### Aim
Will you repeat only the lines from the one with "Recreate this scene" through the one with "scene.camera = cam", both included, leaving every picture out?

### Record list

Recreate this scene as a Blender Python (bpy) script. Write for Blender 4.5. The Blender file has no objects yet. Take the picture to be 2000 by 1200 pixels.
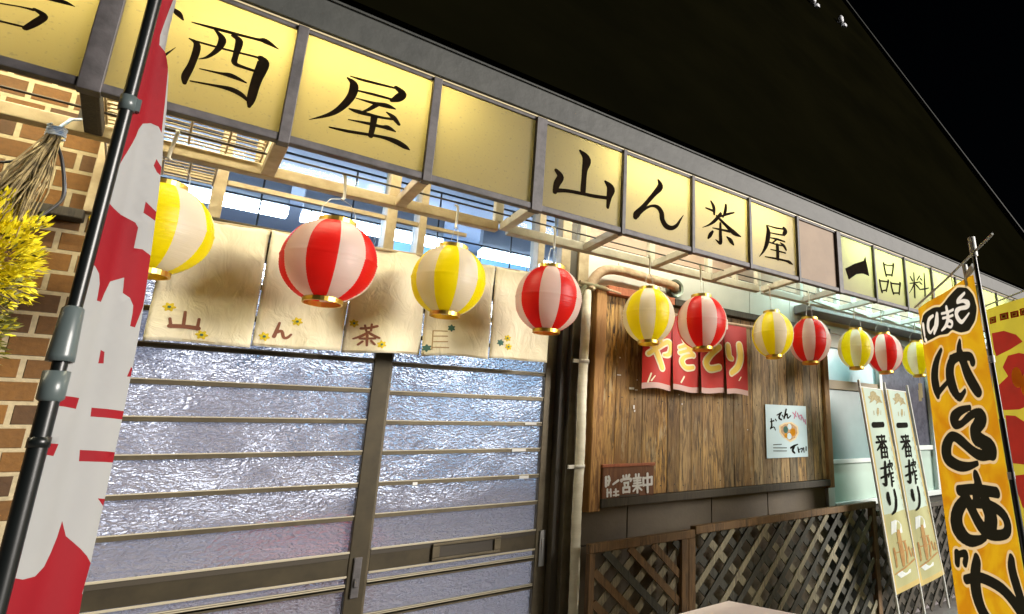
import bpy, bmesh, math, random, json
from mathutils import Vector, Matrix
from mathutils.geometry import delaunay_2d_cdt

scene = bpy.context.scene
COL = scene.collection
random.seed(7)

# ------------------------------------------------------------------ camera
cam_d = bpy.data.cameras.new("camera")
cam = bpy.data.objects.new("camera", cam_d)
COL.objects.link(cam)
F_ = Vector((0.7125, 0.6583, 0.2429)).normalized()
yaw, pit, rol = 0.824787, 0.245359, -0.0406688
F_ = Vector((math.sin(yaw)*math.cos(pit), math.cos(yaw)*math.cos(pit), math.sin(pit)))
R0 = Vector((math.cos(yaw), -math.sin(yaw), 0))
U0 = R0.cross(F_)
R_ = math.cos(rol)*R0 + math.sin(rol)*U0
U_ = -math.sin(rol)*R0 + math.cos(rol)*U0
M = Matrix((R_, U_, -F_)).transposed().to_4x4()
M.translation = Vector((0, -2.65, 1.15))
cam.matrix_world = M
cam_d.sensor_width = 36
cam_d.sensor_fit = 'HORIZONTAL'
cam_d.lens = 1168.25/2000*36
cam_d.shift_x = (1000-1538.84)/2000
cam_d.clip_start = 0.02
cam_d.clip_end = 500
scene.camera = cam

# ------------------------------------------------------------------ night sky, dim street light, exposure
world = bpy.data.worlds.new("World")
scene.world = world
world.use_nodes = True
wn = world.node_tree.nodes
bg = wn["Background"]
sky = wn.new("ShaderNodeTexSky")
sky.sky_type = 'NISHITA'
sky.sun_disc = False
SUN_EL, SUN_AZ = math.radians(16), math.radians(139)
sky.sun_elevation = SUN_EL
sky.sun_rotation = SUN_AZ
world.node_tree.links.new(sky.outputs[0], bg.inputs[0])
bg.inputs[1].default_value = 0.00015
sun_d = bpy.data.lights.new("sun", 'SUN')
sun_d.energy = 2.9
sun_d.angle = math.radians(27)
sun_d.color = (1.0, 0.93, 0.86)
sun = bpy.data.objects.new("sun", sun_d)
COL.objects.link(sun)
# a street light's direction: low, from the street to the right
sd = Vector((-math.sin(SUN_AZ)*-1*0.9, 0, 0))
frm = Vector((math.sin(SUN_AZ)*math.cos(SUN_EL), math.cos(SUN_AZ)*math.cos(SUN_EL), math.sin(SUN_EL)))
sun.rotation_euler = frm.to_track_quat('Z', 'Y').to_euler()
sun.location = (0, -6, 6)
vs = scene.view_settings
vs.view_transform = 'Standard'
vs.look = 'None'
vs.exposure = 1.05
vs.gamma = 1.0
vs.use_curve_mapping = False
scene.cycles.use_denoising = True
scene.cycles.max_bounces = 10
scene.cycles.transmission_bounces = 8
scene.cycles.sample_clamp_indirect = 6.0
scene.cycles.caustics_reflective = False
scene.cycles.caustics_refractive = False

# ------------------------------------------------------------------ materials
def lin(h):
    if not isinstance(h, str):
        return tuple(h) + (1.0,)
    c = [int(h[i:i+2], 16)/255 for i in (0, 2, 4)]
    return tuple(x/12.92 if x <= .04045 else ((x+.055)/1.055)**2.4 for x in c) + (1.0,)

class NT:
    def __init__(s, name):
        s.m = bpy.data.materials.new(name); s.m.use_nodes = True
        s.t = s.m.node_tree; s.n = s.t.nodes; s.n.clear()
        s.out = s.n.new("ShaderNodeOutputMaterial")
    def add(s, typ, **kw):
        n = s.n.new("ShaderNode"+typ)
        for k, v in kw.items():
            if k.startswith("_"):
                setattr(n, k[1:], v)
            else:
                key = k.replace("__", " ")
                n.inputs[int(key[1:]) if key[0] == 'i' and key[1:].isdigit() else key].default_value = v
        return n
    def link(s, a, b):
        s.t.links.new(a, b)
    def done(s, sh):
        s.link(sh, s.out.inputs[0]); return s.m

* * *

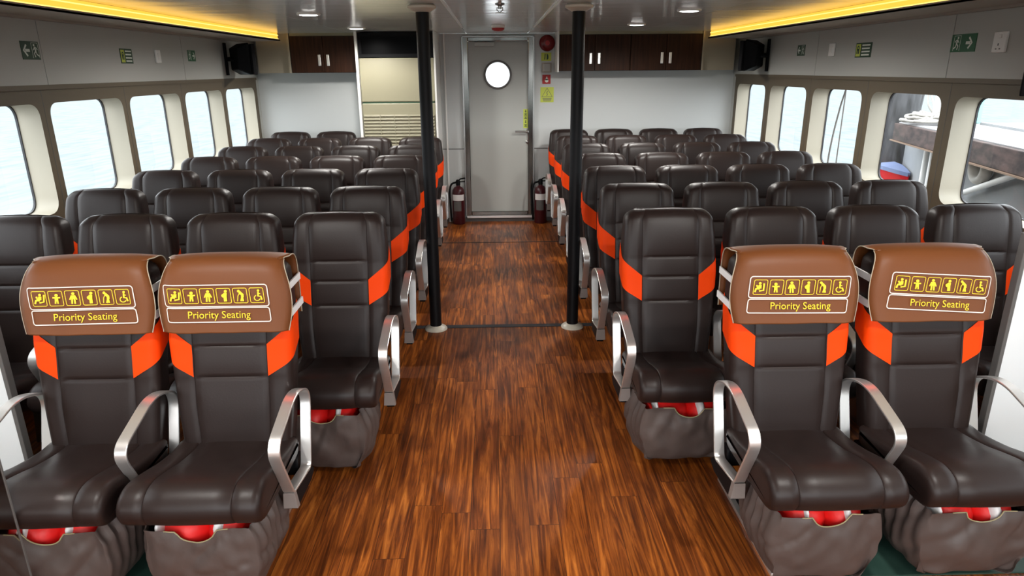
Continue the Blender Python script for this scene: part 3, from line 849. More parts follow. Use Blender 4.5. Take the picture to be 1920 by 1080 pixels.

---

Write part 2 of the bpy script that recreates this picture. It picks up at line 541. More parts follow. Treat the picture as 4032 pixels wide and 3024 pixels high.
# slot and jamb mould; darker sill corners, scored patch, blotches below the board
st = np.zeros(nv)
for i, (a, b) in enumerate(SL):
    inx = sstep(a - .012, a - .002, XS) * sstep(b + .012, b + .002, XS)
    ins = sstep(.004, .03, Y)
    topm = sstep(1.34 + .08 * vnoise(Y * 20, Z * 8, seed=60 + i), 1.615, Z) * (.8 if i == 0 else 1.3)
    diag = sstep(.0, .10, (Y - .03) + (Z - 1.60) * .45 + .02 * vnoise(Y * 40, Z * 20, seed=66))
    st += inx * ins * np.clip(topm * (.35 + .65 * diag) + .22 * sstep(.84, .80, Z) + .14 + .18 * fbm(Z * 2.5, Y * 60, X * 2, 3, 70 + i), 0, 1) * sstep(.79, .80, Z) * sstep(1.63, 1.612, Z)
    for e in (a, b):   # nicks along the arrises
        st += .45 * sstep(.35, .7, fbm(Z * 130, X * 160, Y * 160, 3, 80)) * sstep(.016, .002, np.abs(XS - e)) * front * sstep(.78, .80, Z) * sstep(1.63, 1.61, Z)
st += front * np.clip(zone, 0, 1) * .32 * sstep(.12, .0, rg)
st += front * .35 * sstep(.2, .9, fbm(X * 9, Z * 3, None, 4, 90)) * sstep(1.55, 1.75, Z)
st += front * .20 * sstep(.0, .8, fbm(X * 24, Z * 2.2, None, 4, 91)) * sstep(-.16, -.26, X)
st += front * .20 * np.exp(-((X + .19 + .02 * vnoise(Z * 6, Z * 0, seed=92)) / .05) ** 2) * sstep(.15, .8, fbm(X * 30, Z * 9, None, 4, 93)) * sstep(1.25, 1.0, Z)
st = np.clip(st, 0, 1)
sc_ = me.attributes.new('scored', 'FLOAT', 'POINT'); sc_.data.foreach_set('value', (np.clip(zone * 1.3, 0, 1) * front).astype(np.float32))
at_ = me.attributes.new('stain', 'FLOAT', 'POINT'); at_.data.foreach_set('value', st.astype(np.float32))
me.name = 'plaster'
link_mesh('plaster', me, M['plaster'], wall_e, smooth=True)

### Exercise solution
Recreate this scene as a Blender Python (bpy) script. Write for Blender 4.5. The Blender file has no objects yet. Take the picture to be 2000 by 1200 pixels.
import bpy, bmesh, math, random, json
from mathutils import Vector, Matrix
from mathutils.geometry import delaunay_2d_cdt

scene = bpy.context.scene
COL = scene.collection
random.seed(7)

# ------------------------------------------------------------------ camera
cam_d = bpy.data.cameras.new("camera")
cam = bpy.data.objects.new("camera", cam_d)
COL.objects.link(cam)
F_ = Vector((0.7125, 0.6583, 0.2429)).normalized()
yaw, pit, rol = 0.824787, 0.245359, -0.0406688
F_ = Vector((math.sin(yaw)*math.cos(pit), math.cos(yaw)*math.cos(pit), math.sin(pit)))
R0 = Vector((math.cos(yaw), -math.sin(yaw), 0))
U0 = R0.cross(F_)
R_ = math.cos(rol)*R0 + math.sin(rol)*U0
U_ = -math.sin(rol)*R0 + math.cos(rol)*U0
M = Matrix((R_, U_, -F_)).transposed().to_4x4()
M.translation = Vector((0, -2.65, 1.15))
cam.matrix_world = M
cam_d.sensor_width = 36
cam_d.sensor_fit = 'HORIZONTAL'
cam_d.lens = 1168.25/2000*36
cam_d.shift_x = (1000-1538.84)/2000
cam_d.clip_start = 0.02
cam_d.clip_end = 500
scene.camera = cam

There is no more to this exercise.